PROBLEM REQUIREMENTS:
Begin with the first line of the material and copy each line word for word through the line that contains "SC = bpy.context.scene"; the pictures are left out.

[Dataset items]
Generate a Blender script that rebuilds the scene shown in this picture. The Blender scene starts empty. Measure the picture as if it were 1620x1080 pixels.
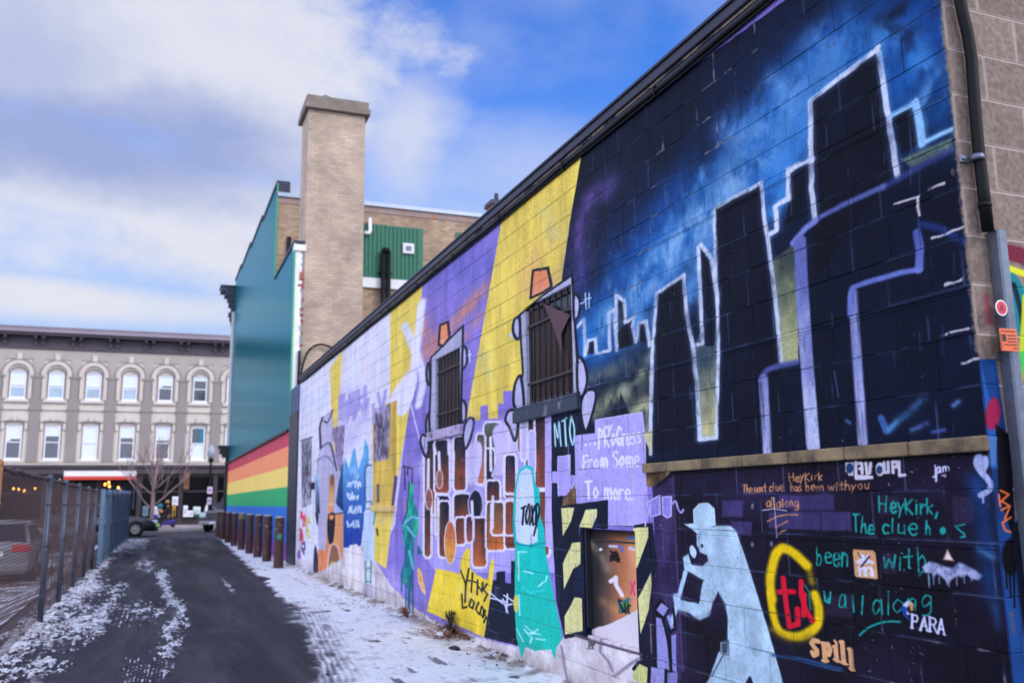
import bpy, bmesh, math, random
import numpy as np
from mathutils import Matrix, Vector
R_ = math.radians
random.seed(7)
SC = bpy.context.scene

# ------------------------------------------------------------------ camera
FPX, X1, Y1, XV = 1430.0, -570.0, 258.0, -114.0        # focal length and vanishing points in photo pixels
YV = -(FPX*FPX + X1*XV)/Y1
_ay = np.array([X1, Y1, FPX]); _ay /= np.linalg.norm(_ay)
_az = -np.array([XV, YV, FPX]); _az /= np.linalg.norm(_az)
if _az[1] > 0: _az = -_az
_ax = np.cross(_ay, _az)
RW = np.array([_ax, _ay, _az])                          # rows: alley axes in camera space
CAMZ = 1.385
WX = 2.967                                              # plane of the painted wall
cam_d = bpy.data.cameras.new('camera')
cam = bpy.data.objects.new('camera', cam_d)
SC.collection.objects.link(cam)
cam_d.sensor_width = 36.0
cam_d.lens = FPX/1620*36
cam_d.clip_start = 0.05
cam_d.clip_end = 3000
_m = Matrix.Identity(4)
for i in range(3):
    _m[i][0] = RW[i, 0]; _m[i][1] = -RW[i, 1]; _m[i][2] = -RW[i, 2]
_m[2][3] = CAMZ
cam.matrix_world = _m
cam_d.dof.use_dof = True
cam_d.dof.focus_distance = 5.0
cam_d.dof.aperture_fstop = 2.4
SC.camera = cam

def ray(px, py):
    return RW @ np.array([px-810.0, py-540.0, FPX])
def on_wall(px, py, x=WX):                              # point of the plane X = x seen at a photo pixel
    d = ray(px, py); t = x/d[0]; return d[1]*t, d[2]*t + CAMZ
def on_front(px, py, y):
    d = ray(px, py); t = y/d[1]; return d[0]*t, d[2]*t + CAMZ
def on_ground(px, py, z=0.0):
    d = ray(px, py); t = (z-CAMZ)/d[2]; return d[0]*t, d[1]*t

# ------------------------------------------------------------------ sky and sun
SUN_EL, SUN_AZ = 34.0, 142.0                            # azimuth clockwise from +Y: behind the camera to the right
W = bpy.data.worlds.new('World'); SC.world = W; W.use_nodes = True
nt = W.node_tree; nt.nodes.clear()
def N(t, **k):
    n = nt.nodes.new(t)
    for a, b in k.items(): setattr(n, a, b)
    return n
def LK(a, b): nt.links.new(a, b)
def MATH(op, a, b=None, clamp=False):
    n = N('ShaderNodeMath', operation=op); n.use_clamp = clamp
    for i, v in enumerate((a, b)):
        if v is None: continue
        if isinstance(v, (int, float)): n.inputs[i].default_value = v
        else: LK(v, n.inputs[i])
    return n.outputs[0]
def MR(v, a, b, c=0.0, d=1.0):
    n = N('ShaderNodeMapRange', interpolation_type='SMOOTHSTEP')
    LK(v, n.inputs[0])
    for i, q in enumerate((a, b, c, d)): n.inputs[i+1].default_value = q
    return n.outputs[0]
def MIXC(f, a, b):
    n = N('ShaderNodeMix', data_type='RGBA')
    for s, v in ((n.inputs[0], f), (n.inputs[6], a), (n.inputs[7], b)):
        if isinstance(v, (int, float)): s.default_value = v
        elif isinstance(v, tuple): s.default_value = (*v, 1)
        else: LK(v, s)
    return n.outputs[2]
sky = N('ShaderNodeTexSky', sky_type='NISHITA')
sky.sun_disc = False
sky.sun_elevation = R_(SUN_EL); sky.sun_rotation = R_(SUN_AZ)
sky.air_density = 1.0; sky.dust_density = 0.6; sky.ozone_density = 2.5
tc = N('ShaderNodeTexCoord')
DIR = tc.outputs['Generated']
def cloud_noise(scale, detail, rough, off):
    m = N('ShaderNodeMapping'); m.inputs['Scale'].default_value = (1, 1, 1.7); m.inputs['Location'].default_value = off
    LK(DIR, m.inputs[0])
    n = N('ShaderNodeTexNoise'); n.inputs['Scale'].default_value = scale; n.inputs['Detail'].default_value = detail
    n.inputs['Roughness'].default_value = rough
    LK(m.outputs[0], n.inputs['Vector']); return n.outputs[0]
n_big = cloud_noise(2.6, 6, 0.55, (3.1, 0.4, 1.7))
n_mid = cloud_noise(7.0, 10, 0.64, (0.3, 2.4, 0.9))
n_warp = cloud_noise(5.0, 10, 0.62, (7.3, 1.4, 4.9))
def bank(px, py, rx, ry, soft=0.55):                     # a cloud bank: an ellipsoid of sky directions
    d = ray(px, py); d /= np.linalg.norm(d)
    e1 = np.cross(d, (0, 0, 1)); e1 /= np.linalg.norm(e1); e2 = np.cross(e1, d)
    a = N('ShaderNodeVectorMath', operation='DOT_PRODUCT'); LK(DIR, a.inputs[0]); a.inputs[1].default_value = tuple(e1/(rx/FPX))
    b = N('ShaderNodeVectorMath', operation='DOT_PRODUCT'); LK(DIR, b.inputs[0]); b.inputs[1].default_value = tuple(e2/(ry/FPX))
    c = N('ShaderNodeVectorMath', operation='DOT_PRODUCT'); LK(DIR, c.inputs[0]); c.inputs[1].default_value = tuple(d)
    r = MATH('SQRT', MATH('ADD', MATH('MULTIPLY', a.outputs['Value'], a.outputs['Value']), MATH('MULTIPLY', b.outputs['Value'], b.outputs['Value'])))
    r = MATH('ADD', r, MATH('MULTIPLY', MATH('SUBTRACT', n_warp, 0.5), 1.5))
    r = MATH('ADD', r, MATH('MULTIPLY', MATH('SUBTRACT', n_mid, 0.5), 1.3))
    v = MR(r, 1.0-soft, 1.0+soft, 1.0, 0.0)
    return MATH('MULTIPLY', v, MR(c.outputs['Value'], 0.0, 0.2))
def MAXN(*v):
    r = v[0]
    for q in v[1:]: r = MATH('MAXIMUM', r, q)
    return r
banks = MAXN(bank(290, 60, 290, 150, .42), bank(60, 20, 440, 190, .35), bank(330, 345, 240, 95, .5), bank(60, 250, 330, 130, .6),
             MATH('MULTIPLY', bank(640, 225, 70, 95, .95), .8), MATH('MULTIPLY', bank(800, 270, 170, 60, 1.0), .45), bank(60, 470, 260, 26, .8), bank(420, 190, 160, 110, .5))
front = N('ShaderNodeVectorMath', operation='DOT_PRODUCT'); LK(DIR, front.inputs[0])
_fd = ray(700, 300); _fd /= np.linalg.norm(_fd); front.inputs[1].default_value = tuple(_fd)
elsewhere = MATH('MULTIPLY', MR(n_big, 0.30, 0.52), MR(front.outputs['Value'], 0.72, 0.45))
wisps = MATH('MULTIPLY', MR(n_big, 0.40, 0.66), 0.30)
dens = MAXN(MATH('MULTIPLY', banks, 0.95), wisps)
sx = N('ShaderNodeSeparateXYZ'); LK(DIR, sx.inputs[0])
veil = MR(sx.outputs['Z'], 0.47, 0.19, 0.0, 0.86)
grey = MAXN(MATH('MULTIPLY', bank(120, 215, 330, 75, .7), 0.95), MATH('MULTIPLY', bank(20, 130, 130, 120, .7), .6), MATH('MULTIPLY', MR(n_mid, 0.45, 0.7), 0.18))
CW, CG, CB = (8.5, 8.6, 9.5), (3.5, 4.3, 7.5), (20.0, 21.6, 26.6)   # lit cloud, shaded cloud, unseen bright cloud added to light the mural wall
ccol = MIXC(grey, CW, CG)
skyt = N('ShaderNodeMix', data_type='RGBA', blend_type='MULTIPLY'); skyt.inputs[0].default_value = 1.0
LK(sky.outputs[0], skyt.inputs[6]); skyt.inputs[7].default_value = (.62, 1.45, 2.9, 1)
c1 = MIXC(veil, skyt.outputs[2], (5.0, 6.5, 9.2))
c2 = MIXC(elsewhere, MIXC(dens, c1, ccol), CB)
bg = N('ShaderNodeBackground'); bg.inputs['Strength'].default_value = 0.085
LK(c2, bg.inputs['Color'])
wo = N('ShaderNodeOutputWorld'); LK(bg.outputs[0], wo.inputs[0])
sl = bpy.data.lights.new('sun', 'SUN'); so = bpy.data.objects.new('sun', sl); SC.collection.objects.link(so)
sl.energy = 1.5; sl.angle = R_(14); sl.color = (1.0, 0.94, 0.86)
_sd = Vector((math.sin(R_(SUN_AZ))*math.cos(R_(SUN_EL)), math.cos(R_(SUN_AZ))*math.cos(R_(SUN_EL)), math.sin(R_(SUN_EL))))
so.rotation_euler = (-_sd).to_track_quat('-Z', 'Y').to_euler()
so.location = (6, -8, 12)
SC.view_settings.view_transform = 'Standard'; SC.view_settings.look = 'None'
SC.view_settings.exposure = 0.13; SC.view_settings.gamma = 1.0
SC.cycles.max_bounces = 6; SC.cycles.caustics_reflective = False; SC.cycles.caustics_refractive = False

# ------------------------------------------------------------------ helpers
def lin(c):
    c = np.asarray(c, float)/255.0
    return np.where(c <= 0.04045, c/12.92, ((c+0.055)/1.055)**2.4)
def L4(c): return (*[float(x) for x in lin(c)], 1.0)

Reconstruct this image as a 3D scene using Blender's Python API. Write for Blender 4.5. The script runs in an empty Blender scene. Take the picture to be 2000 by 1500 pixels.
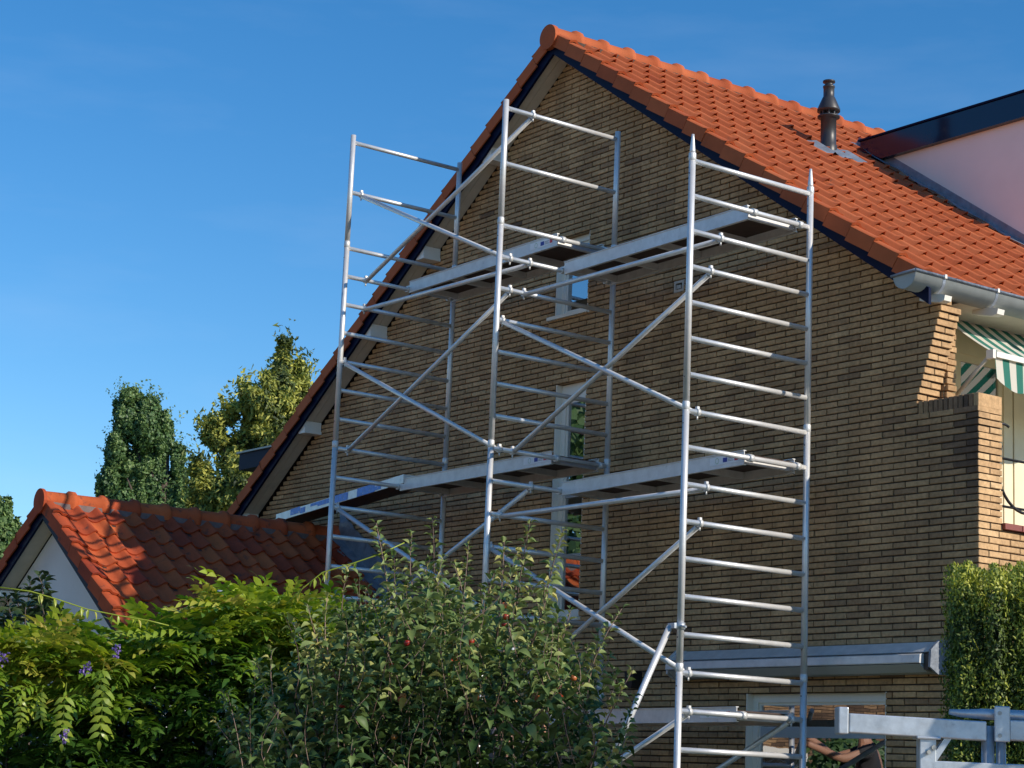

CORRECT ANSWER:
Generate a Blender script that rebuilds the scene shown in this picture. The Blender scene starts empty. Measure the picture as if it were 1620x1080 pixels.
import bpy, bmesh, math, random
import numpy as np
from mathutils import Matrix, Vector
R_ = math.radians
random.seed(7)
SC = bpy.context.scene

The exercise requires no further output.